Due to the Korea Railroad’s failed attempts to invest in the Sakhalin-6 oil field, the international community is taking increasing interest in the oil field project led by the Russian government. The project began with a consortium of private companies, but under President Vladimir Putin’s “Energy Industry Protection” policy, the project is now being led by the government, which is hindering the plans of the participating countries. Korea has agreements with the Russian government in the Sakhalin-6 oil field development and four other important energy projects, but because of the Russian government’s policy changes, nothing substantial has been achieved.

Russian Gas Field Project to be “State-Owned”?-

Importation from Siberia’s Kovykta Gas Field, which was highly anticipated by Korea, is in danger of being canceled.

The Russian government is currently weighing the possibilities of supplying all the gas produced in this field domestically. It is likely that the manager of this project will change from British Petroleum to the Russian National Gas Company (Gazprom).

In the beginning, it was planned that Korea, Russia, and China would jointly develop the gas field situated near Siberia and supply gas to China and Korea with a 4200km gas line connecting Irkutsk, China, the West Sea, and Pyeongtaek. Korea was to be supplied with seven million tons of pipeline natural gas (PNG) every year for thirty years starting 2008.

Korea and Russia agreed on this plan in May of 1999, when President Kim Dae-jung visited Russia, and feasibility studies were completed in November 2003. President Roh Moo-hyun reconfirmed the agreement during his state visit to Russia last September.

However, since Russia and China’s price negotiations broke down and the Russian government is planning a United Gas Supply System (UGSS), there is a high possibility that this project will be aborted. Instead, the Russian government is planning to suggest supplying Sakhalin gas to Korea and China.

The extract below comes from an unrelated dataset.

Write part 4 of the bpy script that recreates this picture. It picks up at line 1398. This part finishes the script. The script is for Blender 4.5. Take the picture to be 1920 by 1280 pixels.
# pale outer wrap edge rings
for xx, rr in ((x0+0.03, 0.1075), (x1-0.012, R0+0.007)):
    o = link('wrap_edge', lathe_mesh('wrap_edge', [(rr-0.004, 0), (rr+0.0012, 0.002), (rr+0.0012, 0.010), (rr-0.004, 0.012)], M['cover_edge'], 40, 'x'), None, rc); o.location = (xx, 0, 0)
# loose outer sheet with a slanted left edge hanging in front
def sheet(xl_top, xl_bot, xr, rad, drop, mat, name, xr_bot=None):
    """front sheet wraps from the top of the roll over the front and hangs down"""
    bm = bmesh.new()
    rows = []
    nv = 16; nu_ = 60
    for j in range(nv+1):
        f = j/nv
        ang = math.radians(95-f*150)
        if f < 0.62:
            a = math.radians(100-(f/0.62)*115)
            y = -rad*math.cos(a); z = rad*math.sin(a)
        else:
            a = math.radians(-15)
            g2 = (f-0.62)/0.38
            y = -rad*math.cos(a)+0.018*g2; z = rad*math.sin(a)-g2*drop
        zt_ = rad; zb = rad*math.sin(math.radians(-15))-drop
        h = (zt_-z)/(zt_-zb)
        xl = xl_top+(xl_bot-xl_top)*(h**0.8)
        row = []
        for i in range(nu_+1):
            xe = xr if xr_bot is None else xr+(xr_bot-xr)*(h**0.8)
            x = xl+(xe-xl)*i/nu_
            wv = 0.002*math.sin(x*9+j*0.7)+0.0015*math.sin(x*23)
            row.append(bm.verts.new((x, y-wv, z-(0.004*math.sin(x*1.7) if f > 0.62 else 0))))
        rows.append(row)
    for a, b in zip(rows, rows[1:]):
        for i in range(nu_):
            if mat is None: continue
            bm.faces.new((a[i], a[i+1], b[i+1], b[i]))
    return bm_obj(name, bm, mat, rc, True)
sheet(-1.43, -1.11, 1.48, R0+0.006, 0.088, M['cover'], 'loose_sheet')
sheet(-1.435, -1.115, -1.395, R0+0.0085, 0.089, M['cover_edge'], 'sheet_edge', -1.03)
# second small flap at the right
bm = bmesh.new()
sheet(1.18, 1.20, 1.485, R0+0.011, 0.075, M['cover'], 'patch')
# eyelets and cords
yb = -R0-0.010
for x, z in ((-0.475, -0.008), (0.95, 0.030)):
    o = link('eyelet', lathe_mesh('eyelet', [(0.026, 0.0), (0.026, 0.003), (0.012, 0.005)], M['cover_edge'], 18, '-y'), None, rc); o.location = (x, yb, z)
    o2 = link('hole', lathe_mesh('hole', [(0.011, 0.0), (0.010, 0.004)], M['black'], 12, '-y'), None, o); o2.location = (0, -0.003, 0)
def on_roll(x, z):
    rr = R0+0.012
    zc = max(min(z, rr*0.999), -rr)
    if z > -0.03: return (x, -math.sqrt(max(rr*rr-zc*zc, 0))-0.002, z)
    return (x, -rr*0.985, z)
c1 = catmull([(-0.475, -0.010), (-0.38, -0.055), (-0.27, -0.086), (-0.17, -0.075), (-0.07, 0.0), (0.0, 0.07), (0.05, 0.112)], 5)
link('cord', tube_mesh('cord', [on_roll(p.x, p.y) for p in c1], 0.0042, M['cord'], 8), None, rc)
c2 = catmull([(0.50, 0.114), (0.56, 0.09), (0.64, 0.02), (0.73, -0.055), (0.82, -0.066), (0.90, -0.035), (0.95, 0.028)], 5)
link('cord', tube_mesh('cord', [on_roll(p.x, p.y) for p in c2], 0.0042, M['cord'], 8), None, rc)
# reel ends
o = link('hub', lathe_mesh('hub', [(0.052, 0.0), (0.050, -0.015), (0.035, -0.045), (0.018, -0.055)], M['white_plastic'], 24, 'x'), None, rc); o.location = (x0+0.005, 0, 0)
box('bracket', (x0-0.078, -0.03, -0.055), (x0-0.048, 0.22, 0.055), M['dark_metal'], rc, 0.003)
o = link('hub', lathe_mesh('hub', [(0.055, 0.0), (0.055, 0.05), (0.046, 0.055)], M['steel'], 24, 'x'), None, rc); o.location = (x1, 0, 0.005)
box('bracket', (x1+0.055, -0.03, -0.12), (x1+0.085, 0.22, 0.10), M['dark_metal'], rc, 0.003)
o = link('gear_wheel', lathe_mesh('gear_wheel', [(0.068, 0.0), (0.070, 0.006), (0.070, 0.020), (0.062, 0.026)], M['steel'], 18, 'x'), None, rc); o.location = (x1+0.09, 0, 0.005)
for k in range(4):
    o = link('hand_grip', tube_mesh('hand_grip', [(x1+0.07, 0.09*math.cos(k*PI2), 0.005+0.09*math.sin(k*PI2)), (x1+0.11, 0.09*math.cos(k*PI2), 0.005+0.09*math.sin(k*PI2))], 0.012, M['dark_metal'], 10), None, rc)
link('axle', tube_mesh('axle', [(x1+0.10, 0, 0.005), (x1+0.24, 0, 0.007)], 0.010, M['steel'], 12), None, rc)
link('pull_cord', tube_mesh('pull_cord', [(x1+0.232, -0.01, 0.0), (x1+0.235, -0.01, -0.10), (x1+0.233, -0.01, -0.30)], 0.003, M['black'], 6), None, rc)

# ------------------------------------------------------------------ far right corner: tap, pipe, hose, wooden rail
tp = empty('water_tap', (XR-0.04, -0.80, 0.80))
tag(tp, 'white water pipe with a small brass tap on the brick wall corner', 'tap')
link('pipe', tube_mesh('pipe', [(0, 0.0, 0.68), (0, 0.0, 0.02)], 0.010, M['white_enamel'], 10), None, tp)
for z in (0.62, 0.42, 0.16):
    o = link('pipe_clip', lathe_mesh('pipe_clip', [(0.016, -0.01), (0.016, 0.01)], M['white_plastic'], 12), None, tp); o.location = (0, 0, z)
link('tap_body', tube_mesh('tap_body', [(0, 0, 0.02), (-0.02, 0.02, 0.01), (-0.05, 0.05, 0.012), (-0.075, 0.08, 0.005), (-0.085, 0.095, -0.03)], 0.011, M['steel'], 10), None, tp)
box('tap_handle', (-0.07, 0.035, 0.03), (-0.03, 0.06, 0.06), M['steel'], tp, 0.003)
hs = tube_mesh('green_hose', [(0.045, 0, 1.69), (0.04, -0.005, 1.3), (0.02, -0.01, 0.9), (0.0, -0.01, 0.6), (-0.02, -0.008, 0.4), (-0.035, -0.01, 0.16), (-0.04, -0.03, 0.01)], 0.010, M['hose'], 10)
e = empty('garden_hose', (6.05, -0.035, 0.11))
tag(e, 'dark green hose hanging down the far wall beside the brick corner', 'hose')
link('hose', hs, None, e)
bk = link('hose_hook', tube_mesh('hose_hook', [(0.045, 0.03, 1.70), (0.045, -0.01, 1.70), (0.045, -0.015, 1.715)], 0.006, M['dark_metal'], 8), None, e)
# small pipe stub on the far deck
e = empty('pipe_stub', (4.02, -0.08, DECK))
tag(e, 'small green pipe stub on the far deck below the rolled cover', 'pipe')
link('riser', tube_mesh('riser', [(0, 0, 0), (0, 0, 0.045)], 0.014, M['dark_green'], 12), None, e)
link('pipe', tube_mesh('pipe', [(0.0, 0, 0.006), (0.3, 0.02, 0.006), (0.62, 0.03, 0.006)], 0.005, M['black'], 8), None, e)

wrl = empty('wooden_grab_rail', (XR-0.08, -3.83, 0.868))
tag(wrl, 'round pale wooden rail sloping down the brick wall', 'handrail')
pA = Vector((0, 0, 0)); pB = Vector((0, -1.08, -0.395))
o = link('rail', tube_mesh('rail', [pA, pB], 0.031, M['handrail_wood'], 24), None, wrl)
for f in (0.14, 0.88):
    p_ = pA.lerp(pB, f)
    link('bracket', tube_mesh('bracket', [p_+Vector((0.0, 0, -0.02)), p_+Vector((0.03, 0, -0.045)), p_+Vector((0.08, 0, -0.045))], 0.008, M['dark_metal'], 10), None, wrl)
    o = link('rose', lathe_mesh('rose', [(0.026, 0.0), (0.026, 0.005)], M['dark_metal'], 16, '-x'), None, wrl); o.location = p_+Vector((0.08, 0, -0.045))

Will a Part of the Gas Project Proceed as Planned?-

The plans to bring LNG from the Sakhalin-2 oil field to Korea are expected to go as planned. The Korean Gas Company has already decided to import 1.5 million tons gas every year starting in 2008, and is planning to reach an agreement by the end of the month.

The Korean Natural Oil Company and Russia’s state-owned oil company (Rosneft) agreed last year on two joint oil explorations and exchanged MOUs. However, KNOC has decided not to participate, deciding that out of the three Sakhalin mines, the Voninski Mine was comparatively unprofitable.

Korea decided to continue with the oil field developments in West Kamchatka, and in February signed a financial support agreement for the geological exploration. Estimates amount to 750 million tons in West Kamchatka. According to sources in the Russian energy industry, it has been agreed that KNOC will own 40% of the oil field development in exchange for the financial support for exploration.